Cross-provider redundancy means distributing your backups across at least two independent cloud providers. Your primary files might be in Google Drive, but your backup goes to Backblaze B2 or AWS S3. If one provider experiences an outage, a policy change, or an account issue, your data remains accessible through the other.
When implementing cross-provider redundancy, encrypt your backups before uploading them. This way, even if a secondary provider is breached, your backup data remains protected. Tools like Cryptomator, rclone with crypt, or Duplicati handle encryption transparently.
Testing Your Restores
A backup you have never restored is a backup you cannot trust. The single most important and most neglected step in any backup strategy is regularly testing restores.
Testing should verify:
- Completeness: Are all expected files present in the backup?
- Integrity: Can the files be opened and read without corruption?
- Timeliness: How long does a full restore take? Is this acceptable for your needs?
- Usability: Can you actually follow the restore process under pressure, or does it require expertise you do not have?
Schedule restore tests quarterly. Pick a random set of files from your backup and verify you can recover them. Once a year, do a complete restore to a clean machine to verify the entire process works end to end.
Balancing Convenience and Security
Every copy of your data is both a safety net and an exposure risk. A backup on a cloud server is a copy of your data that could be breached. An encrypted backup on an external drive sitting on your desk is a copy that could be stolen.
The balance comes from layered protection:
- Encrypt all backups at rest using a strong password you store in your password manager.
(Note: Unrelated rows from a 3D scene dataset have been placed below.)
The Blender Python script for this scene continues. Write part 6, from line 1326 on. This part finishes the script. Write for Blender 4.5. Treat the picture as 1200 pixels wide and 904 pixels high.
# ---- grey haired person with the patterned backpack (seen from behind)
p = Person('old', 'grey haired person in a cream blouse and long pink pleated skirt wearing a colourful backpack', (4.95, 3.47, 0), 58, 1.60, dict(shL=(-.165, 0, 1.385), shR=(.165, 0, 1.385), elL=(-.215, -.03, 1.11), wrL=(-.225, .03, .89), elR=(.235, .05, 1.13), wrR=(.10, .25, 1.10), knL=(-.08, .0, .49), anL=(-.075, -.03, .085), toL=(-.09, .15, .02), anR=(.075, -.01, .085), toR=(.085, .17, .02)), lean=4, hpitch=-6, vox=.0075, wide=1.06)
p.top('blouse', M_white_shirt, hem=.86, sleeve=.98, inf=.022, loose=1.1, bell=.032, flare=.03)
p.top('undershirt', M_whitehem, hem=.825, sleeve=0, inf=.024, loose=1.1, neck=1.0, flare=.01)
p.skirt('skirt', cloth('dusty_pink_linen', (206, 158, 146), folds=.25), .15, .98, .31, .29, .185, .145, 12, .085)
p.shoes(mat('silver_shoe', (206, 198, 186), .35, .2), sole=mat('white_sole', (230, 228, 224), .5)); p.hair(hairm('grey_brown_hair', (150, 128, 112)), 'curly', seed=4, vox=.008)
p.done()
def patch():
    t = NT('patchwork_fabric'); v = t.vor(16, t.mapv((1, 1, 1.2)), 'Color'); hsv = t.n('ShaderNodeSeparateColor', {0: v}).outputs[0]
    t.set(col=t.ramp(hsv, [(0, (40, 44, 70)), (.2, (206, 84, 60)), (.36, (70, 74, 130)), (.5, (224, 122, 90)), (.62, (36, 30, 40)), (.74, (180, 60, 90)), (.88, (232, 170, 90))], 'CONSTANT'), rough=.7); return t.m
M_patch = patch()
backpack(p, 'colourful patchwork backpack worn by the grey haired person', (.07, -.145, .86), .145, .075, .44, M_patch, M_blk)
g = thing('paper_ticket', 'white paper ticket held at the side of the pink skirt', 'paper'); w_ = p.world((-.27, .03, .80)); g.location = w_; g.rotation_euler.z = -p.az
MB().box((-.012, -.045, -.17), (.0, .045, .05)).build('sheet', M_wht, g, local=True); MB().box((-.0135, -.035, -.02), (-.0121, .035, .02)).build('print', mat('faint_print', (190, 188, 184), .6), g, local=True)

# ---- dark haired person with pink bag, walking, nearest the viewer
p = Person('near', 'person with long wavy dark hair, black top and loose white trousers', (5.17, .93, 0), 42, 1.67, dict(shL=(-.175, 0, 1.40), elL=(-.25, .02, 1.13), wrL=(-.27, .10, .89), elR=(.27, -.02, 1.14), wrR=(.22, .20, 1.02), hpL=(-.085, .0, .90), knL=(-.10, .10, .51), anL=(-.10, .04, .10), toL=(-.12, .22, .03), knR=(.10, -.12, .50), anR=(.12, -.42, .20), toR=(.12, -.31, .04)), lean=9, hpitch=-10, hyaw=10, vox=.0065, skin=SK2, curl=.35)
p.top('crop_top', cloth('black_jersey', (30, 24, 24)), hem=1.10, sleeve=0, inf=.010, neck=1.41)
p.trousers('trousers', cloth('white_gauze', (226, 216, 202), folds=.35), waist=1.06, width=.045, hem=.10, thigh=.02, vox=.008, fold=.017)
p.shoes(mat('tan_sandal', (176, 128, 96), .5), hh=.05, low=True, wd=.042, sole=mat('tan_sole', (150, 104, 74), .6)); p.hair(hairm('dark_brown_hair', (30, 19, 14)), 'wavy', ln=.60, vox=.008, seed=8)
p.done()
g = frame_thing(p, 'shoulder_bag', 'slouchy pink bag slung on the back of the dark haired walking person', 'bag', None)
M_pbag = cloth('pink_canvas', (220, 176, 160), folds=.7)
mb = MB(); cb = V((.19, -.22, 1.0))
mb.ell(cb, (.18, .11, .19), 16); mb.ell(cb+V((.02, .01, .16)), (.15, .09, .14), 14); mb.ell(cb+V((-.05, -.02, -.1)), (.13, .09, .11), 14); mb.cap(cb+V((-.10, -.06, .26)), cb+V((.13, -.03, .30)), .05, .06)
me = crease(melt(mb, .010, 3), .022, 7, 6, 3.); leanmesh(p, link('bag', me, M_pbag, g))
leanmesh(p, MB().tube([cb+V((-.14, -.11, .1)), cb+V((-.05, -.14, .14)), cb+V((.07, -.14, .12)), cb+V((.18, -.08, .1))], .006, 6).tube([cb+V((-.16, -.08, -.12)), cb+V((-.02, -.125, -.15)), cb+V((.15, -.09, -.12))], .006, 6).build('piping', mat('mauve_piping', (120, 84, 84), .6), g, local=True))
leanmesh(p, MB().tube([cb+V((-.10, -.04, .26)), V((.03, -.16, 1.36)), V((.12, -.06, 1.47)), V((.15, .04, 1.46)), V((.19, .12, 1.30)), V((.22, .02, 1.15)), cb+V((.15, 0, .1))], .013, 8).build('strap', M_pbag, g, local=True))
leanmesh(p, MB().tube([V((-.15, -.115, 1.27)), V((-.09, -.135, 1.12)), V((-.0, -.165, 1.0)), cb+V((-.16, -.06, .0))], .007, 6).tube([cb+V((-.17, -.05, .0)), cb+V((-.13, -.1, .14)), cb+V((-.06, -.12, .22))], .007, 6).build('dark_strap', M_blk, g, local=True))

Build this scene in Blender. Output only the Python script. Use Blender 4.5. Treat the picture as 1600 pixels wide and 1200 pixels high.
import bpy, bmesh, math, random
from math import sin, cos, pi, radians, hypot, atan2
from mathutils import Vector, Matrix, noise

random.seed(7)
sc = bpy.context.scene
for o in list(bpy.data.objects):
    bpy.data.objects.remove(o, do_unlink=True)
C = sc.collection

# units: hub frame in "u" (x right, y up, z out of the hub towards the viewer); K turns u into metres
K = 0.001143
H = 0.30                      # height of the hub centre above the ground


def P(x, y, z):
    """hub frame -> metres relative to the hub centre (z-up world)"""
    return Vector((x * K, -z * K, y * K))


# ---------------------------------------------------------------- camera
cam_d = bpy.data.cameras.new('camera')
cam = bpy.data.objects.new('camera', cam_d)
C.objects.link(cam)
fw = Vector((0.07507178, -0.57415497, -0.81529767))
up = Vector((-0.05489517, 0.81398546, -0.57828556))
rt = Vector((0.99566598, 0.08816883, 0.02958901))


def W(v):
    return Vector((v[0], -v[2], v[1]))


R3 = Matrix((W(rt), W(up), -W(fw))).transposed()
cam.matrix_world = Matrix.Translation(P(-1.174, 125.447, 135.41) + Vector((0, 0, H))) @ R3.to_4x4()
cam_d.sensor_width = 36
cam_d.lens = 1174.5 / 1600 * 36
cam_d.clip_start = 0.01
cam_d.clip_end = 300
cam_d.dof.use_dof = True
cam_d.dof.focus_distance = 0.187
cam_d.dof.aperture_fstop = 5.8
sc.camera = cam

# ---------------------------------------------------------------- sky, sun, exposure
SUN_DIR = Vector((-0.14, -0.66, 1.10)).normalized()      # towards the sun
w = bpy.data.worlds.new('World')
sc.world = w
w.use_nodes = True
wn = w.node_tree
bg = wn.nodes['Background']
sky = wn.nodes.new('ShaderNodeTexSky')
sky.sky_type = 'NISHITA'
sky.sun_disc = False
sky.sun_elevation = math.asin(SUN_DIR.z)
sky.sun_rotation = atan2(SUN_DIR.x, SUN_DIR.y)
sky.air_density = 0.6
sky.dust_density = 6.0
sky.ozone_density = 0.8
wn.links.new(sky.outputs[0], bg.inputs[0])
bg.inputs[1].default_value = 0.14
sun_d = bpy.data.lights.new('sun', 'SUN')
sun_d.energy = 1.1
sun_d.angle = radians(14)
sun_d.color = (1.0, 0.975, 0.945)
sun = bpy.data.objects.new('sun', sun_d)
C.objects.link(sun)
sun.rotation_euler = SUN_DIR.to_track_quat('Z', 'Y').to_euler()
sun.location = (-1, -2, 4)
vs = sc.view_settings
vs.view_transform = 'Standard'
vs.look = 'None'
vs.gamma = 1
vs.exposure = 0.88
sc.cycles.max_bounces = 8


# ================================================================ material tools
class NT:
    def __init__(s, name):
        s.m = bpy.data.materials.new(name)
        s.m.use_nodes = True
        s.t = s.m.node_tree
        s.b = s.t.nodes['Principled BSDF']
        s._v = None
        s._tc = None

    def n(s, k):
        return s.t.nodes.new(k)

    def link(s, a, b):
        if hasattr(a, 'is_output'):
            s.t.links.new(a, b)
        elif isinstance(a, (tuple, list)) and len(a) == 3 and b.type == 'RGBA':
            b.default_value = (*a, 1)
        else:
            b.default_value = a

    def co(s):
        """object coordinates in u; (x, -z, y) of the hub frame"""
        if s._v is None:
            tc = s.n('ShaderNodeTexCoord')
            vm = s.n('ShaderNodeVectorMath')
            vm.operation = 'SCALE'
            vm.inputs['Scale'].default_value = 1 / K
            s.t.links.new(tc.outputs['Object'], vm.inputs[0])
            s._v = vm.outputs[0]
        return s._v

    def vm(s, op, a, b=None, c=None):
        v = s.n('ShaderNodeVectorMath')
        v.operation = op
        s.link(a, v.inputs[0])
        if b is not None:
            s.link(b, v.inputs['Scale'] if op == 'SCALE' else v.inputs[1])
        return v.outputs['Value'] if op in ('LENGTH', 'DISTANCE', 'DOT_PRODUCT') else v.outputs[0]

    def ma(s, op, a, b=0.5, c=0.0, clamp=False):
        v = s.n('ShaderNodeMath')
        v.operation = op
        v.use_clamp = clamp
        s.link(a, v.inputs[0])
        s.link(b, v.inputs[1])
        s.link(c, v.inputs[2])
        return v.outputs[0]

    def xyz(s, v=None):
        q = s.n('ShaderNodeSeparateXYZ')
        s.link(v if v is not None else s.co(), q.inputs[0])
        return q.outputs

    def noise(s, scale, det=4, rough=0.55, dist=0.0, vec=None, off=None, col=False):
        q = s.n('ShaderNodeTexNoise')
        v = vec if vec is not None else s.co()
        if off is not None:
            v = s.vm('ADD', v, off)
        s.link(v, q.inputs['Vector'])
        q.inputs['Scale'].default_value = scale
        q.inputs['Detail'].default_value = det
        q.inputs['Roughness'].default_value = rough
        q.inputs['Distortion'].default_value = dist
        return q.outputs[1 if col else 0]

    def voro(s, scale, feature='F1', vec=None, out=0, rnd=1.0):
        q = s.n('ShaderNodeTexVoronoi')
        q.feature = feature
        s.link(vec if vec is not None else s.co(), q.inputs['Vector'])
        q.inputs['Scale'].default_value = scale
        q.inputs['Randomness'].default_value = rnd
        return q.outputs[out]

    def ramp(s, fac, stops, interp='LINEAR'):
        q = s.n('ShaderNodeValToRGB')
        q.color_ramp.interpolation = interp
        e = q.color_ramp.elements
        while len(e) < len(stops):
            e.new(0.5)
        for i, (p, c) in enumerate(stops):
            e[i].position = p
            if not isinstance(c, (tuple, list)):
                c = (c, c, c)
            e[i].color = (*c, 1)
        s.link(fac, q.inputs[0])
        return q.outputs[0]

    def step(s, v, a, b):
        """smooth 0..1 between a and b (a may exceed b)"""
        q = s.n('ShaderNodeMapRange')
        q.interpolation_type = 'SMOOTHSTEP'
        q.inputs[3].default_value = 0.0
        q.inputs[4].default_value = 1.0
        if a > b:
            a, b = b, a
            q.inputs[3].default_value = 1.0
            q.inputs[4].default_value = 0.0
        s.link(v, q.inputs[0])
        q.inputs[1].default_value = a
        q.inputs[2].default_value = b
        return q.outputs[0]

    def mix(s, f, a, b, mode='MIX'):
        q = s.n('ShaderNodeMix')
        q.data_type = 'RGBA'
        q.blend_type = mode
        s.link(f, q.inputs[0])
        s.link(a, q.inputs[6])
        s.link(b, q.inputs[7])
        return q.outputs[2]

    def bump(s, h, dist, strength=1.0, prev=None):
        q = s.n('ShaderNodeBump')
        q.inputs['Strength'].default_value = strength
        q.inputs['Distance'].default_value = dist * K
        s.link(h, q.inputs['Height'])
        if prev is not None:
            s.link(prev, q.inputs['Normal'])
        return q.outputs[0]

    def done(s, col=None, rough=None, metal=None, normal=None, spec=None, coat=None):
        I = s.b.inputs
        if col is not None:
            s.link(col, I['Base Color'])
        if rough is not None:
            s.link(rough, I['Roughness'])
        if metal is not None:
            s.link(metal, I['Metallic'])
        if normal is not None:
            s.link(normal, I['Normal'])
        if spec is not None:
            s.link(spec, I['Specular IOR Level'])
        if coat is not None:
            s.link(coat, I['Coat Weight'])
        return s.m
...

- Use separate credentials for your backup accounts. If your primary account is compromised, the attacker should not automatically gain access to your backups.
- Apply retention limits. Do you really need backups from three years ago? Old backups contain old data that may include information you would rather not have floating around.
- Secure physical backups in a locked location or a fireproof safe. An external drive with your entire digital life should not sit on a shelf in an unlocked office.
A well-designed backup strategy gives you confidence that your data will survive hardware failure, ransomware, accidental deletion, and account compromise without creating unnecessary copies that expand your attack surface.